Obama and Brooks: disciples of Edmund Burke?



Gabriel Sherman discusses the Obama-Brooks bromance in the New Republic today. It turns out both of them are fans of the political philosopher Edmund Burke. (Sam Tanenhaus drew a connection to Obama and Burke in his “Death of Conservatism” article also.) This is surprising because Russell Kirk had crowned Burke the father of modern conservatism. What is it about Burke that could attract these three very different figures?

Burke’s most famous book, Reflections on the Revolutions of France, disavows abstract principles in favor of ‘prescription’ or what we would call tradition. Kirk buys into all of this. Obama and Brooks, on the other hand, are probably interested in the first part-disavowal of principles. President Obama prides himself on being post-partisan and a pragmatist. David Brooks has made a name for himself for NOT being a doctrinaire conservative. Peter Lawler has said about Brooks, “He has the ambiguous title of being the most conservative columnist at the NY Times.”
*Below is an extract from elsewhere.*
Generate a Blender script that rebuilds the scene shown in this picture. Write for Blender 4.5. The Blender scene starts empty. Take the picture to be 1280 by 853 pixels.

Burke’s (and Kirk’s) disavowal of principles is the reason why Harry Jaffa has argued against this particular vision of conservatism. Practices presuppose principles and their divorce leaves the former without a guide. The result is the reduction of Burke’s prescription to our current President’s pragmatism. Orginal Burkeans like Kirk opposed innovation; today's Burkeans demand change.

1 comment:

  1. Yuval Levin comments on the possible Burke-Obama connection. Like Burke, Progressives like Obama want to give a full account of the complexity of human affairs. The difference, however, is that the full account for Burke is an organic view of politics while the Progressive has a scientific view of it. Here is a snippet:

    "So there are left-leaning and right-leaning strands of students of complexity. But they have in mind quite different things. For the Progressives, the world is too complex to be understood in human terms — in terms of sentiment, experience, honor, habit, and piety. For the Burkeans, the world is complex precisely in those human terms, and is too complex to be understood in abstract rational terms — in objective, theoretical, scientific, detached, specialized terms. In this sense the Burkeans have an organic idea of politics, while the progressives have more of a scientific view of politics."